Whistle-blower and transgender activist Chelsea Manning has filed to run for U.S. Senate in Maryland.
Manning, 30, is running as a Democrat, which means she would challenge Sen. Ben Cardin in his primary race.
Manning was sent to prison after a 2013 espionage conviction for leaking classified documents to Wikileaks. She was sentenced to 35 years, but President Barack Obama commuted the sentence at the end of his term.
Manning, formerly known as Bradley Manning, was a private in the U.S. Army when she leaked the documents. Manning filed her candidacy Thursday with the Federal Election Commission. Her candidacy was first reported by The Washington Post.
Cardin is currently serving his third term and is up for re-election in November. While Manning is originally from Oklahoma, Cardin has deep ties in Maryland, where he served in the Maryland House of Delegates for 20 years before taking the seat of retired Sen. Paul Sarbanes, according to the Baltimore Sun.

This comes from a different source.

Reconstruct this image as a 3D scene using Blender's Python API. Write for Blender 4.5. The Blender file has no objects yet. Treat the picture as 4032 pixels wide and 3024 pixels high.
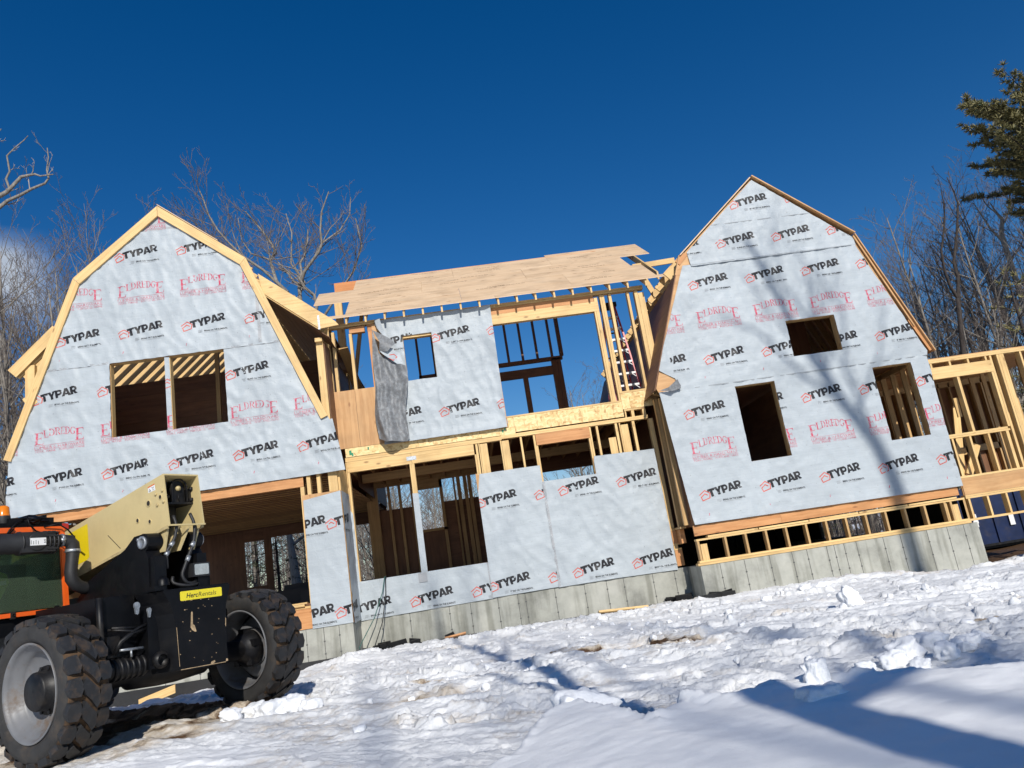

His campaign war chest already boasts upwards of $2 million.
Manning was arrested in 2010 after she gave Wikileaks almost 75,000 documents related to the war efforts in the Middle East and information about Guantanamo Bay prisoners. Usually outspoken on social media, the whistle-blower has not commented on her possible entry into the political arena.
President Trump has been critical of Manning, once referring to her as an “ungrateful traitor.”